#### Provided records
● ● ● ● ● ● ●
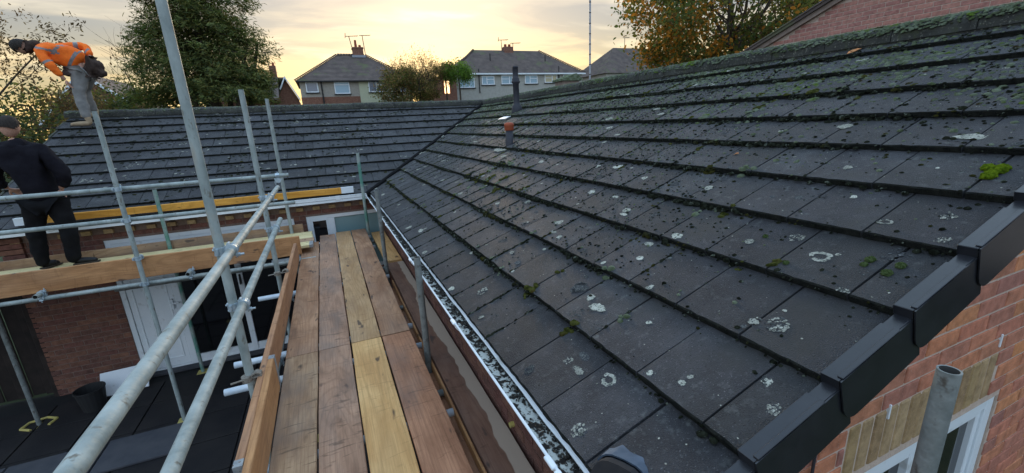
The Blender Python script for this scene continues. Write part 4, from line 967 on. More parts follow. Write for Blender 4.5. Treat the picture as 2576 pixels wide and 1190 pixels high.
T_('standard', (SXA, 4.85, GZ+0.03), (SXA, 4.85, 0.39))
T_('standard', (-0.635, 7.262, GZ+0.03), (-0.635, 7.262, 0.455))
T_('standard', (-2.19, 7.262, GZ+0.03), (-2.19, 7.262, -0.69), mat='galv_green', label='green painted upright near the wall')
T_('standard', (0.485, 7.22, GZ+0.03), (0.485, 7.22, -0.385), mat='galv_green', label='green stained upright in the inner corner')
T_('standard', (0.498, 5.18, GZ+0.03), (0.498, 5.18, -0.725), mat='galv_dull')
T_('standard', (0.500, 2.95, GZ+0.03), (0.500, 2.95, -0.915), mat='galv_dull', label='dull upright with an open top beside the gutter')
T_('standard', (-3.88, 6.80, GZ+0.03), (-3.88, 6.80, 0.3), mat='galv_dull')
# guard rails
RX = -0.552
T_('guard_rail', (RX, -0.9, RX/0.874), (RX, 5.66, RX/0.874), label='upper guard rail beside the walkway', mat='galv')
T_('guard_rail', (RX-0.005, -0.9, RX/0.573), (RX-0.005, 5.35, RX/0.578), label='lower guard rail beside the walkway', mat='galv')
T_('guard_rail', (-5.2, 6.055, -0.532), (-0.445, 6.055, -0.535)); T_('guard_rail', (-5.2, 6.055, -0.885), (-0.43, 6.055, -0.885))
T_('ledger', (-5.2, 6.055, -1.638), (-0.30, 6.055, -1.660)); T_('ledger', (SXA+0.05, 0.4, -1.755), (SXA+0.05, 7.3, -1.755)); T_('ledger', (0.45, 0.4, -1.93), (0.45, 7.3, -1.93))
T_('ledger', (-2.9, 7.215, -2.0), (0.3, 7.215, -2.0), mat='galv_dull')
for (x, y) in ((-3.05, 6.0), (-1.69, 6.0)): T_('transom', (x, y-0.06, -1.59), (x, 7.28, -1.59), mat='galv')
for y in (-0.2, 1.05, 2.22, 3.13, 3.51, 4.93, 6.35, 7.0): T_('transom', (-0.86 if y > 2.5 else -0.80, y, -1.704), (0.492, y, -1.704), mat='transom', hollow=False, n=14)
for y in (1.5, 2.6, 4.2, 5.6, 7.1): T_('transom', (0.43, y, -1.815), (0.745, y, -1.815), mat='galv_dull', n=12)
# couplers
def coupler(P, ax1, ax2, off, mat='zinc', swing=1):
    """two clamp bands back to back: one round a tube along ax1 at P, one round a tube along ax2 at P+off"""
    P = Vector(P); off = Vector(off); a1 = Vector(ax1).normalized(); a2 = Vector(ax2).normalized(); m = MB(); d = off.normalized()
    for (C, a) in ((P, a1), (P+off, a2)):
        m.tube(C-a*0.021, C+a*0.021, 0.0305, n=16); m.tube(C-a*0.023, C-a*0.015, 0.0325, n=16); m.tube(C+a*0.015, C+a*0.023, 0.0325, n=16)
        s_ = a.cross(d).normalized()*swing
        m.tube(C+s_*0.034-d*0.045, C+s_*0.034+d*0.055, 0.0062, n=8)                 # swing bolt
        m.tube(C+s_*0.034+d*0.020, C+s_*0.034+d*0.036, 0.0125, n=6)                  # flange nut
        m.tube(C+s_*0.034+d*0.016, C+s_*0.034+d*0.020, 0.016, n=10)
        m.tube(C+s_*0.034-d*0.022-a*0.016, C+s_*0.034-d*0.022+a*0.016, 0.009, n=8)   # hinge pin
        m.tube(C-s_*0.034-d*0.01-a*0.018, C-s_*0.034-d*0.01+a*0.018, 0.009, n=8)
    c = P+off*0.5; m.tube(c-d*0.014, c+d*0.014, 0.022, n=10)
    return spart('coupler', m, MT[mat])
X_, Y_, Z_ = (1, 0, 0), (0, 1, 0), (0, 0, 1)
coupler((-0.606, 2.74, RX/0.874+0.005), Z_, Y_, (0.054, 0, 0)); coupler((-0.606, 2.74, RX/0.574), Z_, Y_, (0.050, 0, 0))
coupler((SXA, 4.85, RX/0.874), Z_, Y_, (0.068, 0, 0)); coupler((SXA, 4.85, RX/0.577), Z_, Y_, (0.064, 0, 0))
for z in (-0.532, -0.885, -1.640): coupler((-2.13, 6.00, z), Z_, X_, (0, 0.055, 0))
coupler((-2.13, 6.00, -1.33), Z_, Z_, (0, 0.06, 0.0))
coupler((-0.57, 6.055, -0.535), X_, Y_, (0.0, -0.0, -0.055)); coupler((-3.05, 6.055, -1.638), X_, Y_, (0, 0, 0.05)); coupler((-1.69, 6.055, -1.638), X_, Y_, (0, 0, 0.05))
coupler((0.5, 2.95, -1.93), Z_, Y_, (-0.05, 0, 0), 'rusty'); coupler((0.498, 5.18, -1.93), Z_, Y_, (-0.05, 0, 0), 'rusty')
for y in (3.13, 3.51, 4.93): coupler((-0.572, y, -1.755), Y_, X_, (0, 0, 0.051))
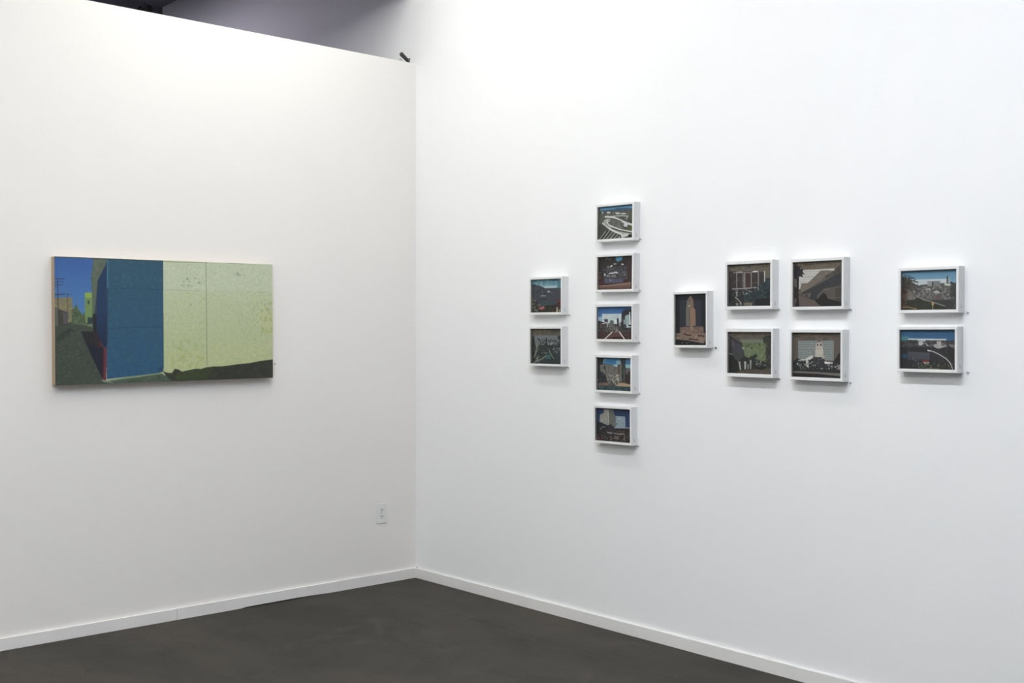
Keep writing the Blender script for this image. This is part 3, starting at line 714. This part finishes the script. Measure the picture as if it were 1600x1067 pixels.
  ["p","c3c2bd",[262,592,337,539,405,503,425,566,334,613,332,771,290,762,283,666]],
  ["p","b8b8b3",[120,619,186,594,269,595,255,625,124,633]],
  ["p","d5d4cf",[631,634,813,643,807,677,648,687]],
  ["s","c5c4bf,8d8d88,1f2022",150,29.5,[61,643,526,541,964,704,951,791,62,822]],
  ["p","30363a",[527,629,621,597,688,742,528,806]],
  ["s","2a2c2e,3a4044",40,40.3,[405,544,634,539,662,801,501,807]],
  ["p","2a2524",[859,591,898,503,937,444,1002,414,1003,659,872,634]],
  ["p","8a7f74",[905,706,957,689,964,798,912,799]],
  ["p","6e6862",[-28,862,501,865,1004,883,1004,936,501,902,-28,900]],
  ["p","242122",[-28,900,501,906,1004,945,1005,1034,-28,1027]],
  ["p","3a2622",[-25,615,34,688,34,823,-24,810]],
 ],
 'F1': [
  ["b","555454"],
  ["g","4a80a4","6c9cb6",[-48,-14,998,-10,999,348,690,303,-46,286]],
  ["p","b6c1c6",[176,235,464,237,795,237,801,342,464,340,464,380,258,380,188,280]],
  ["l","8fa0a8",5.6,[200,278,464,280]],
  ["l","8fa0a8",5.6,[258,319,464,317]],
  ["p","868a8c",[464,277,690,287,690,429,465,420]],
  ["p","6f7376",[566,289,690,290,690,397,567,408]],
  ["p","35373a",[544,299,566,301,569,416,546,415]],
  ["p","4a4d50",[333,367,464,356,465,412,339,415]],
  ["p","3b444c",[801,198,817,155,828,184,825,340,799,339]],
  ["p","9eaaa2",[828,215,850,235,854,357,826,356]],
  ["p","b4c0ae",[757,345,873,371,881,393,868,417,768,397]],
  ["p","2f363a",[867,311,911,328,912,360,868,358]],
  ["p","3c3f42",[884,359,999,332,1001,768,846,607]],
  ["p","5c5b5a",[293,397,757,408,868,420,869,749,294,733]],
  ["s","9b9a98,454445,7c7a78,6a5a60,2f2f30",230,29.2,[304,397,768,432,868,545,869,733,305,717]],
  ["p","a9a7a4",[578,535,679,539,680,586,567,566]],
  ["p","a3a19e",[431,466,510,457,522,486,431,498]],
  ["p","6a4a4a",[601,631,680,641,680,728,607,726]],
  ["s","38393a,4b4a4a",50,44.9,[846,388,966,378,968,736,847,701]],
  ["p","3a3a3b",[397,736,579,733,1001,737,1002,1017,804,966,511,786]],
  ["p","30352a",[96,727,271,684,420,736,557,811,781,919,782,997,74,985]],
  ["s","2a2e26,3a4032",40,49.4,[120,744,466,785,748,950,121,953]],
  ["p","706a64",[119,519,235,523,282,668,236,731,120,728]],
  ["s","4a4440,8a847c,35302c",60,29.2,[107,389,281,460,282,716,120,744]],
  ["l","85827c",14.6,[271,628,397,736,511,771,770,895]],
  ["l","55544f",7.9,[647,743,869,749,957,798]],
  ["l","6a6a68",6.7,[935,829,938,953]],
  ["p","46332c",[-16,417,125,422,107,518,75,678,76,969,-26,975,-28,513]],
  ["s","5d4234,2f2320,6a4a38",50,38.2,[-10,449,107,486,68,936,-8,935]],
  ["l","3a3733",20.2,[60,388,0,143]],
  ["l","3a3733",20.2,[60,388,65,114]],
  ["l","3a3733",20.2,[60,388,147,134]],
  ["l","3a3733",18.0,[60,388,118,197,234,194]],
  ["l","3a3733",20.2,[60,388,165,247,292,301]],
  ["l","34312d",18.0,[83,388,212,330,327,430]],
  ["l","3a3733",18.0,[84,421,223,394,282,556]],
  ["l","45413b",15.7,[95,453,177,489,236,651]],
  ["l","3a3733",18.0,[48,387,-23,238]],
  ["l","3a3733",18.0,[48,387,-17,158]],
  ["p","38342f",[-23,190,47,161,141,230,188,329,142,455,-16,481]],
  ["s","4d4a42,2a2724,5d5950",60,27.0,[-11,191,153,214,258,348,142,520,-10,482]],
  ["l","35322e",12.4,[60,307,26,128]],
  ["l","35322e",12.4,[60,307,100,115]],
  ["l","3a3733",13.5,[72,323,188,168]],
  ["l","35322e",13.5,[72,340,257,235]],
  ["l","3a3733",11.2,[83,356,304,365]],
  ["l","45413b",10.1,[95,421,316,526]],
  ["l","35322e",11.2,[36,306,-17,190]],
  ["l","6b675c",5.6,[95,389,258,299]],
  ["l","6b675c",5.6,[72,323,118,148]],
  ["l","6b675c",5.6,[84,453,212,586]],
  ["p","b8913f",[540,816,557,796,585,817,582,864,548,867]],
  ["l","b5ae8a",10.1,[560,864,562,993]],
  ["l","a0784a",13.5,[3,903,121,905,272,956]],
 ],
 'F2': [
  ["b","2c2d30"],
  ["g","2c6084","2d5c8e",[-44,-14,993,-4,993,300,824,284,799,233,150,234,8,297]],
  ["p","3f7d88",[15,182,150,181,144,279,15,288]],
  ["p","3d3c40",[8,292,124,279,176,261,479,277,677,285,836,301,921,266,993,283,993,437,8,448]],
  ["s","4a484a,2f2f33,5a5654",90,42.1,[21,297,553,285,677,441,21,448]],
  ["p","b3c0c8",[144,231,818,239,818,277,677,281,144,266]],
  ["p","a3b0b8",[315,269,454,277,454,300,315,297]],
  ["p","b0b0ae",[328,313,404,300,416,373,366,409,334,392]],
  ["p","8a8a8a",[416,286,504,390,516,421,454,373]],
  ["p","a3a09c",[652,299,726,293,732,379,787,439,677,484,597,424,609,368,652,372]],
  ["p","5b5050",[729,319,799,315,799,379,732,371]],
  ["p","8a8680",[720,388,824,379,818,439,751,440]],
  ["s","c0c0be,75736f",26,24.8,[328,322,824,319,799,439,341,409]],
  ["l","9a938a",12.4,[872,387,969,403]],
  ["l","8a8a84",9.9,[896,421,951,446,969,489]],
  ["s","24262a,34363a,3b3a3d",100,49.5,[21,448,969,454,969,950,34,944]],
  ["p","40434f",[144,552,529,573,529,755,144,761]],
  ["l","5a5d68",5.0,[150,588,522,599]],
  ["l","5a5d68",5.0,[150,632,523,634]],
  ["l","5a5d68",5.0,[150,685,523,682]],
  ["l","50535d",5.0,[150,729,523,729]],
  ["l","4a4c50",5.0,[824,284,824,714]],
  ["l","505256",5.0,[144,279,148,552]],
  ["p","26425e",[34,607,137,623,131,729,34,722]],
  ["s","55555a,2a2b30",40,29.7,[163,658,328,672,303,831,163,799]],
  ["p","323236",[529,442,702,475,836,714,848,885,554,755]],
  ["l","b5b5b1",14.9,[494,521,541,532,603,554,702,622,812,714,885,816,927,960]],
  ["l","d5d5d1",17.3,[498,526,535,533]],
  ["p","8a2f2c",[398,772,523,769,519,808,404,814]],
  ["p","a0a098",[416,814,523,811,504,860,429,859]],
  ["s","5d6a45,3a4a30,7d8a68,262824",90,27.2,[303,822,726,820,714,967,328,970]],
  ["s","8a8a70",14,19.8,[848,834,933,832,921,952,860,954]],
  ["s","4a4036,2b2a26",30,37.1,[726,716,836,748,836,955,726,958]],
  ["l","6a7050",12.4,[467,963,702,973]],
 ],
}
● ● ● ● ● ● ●
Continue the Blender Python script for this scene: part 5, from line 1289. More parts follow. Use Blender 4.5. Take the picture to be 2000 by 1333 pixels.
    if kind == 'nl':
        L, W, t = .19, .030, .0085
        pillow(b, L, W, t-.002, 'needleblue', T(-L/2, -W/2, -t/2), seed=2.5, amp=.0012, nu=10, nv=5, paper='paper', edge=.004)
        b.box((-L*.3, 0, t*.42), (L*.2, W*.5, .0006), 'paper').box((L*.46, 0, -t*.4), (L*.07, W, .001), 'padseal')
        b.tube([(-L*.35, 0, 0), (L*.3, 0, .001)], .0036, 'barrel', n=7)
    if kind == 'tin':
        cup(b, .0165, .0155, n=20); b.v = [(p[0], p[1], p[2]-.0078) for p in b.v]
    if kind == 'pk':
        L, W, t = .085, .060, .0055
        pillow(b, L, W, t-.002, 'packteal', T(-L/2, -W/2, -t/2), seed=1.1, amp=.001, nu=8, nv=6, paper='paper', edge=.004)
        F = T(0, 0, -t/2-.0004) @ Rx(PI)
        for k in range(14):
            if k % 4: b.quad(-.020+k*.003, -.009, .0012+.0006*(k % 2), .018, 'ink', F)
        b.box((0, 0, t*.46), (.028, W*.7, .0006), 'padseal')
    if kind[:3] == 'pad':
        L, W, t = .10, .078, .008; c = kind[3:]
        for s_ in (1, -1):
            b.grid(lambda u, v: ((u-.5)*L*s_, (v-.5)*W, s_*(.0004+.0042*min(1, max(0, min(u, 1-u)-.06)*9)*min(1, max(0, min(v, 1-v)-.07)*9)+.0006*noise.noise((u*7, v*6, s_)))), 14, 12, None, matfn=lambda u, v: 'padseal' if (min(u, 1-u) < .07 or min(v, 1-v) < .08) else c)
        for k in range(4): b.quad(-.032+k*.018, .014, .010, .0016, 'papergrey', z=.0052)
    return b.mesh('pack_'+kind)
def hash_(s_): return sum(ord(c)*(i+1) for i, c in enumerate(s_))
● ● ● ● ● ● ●
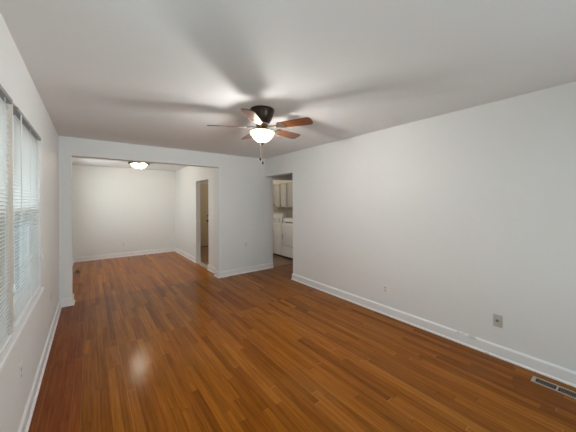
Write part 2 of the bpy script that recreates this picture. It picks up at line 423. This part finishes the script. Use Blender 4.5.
● ● ● ● ● ● ●
#### Task description
Find the word "scene" in the data and copy out each line where it turns up.

#### The solution
The Blender Python script for this scene continues. Write part 4, from line 967 on. More parts follow. Write for Blender 4.5. Treat the picture as 2576 pixels wide and 1190 pixels high.
Continue the Blender Python script for this scene: part 5, from line 1289. More parts follow. Use Blender 4.5. Take the picture to be 2000 by 1333 pixels.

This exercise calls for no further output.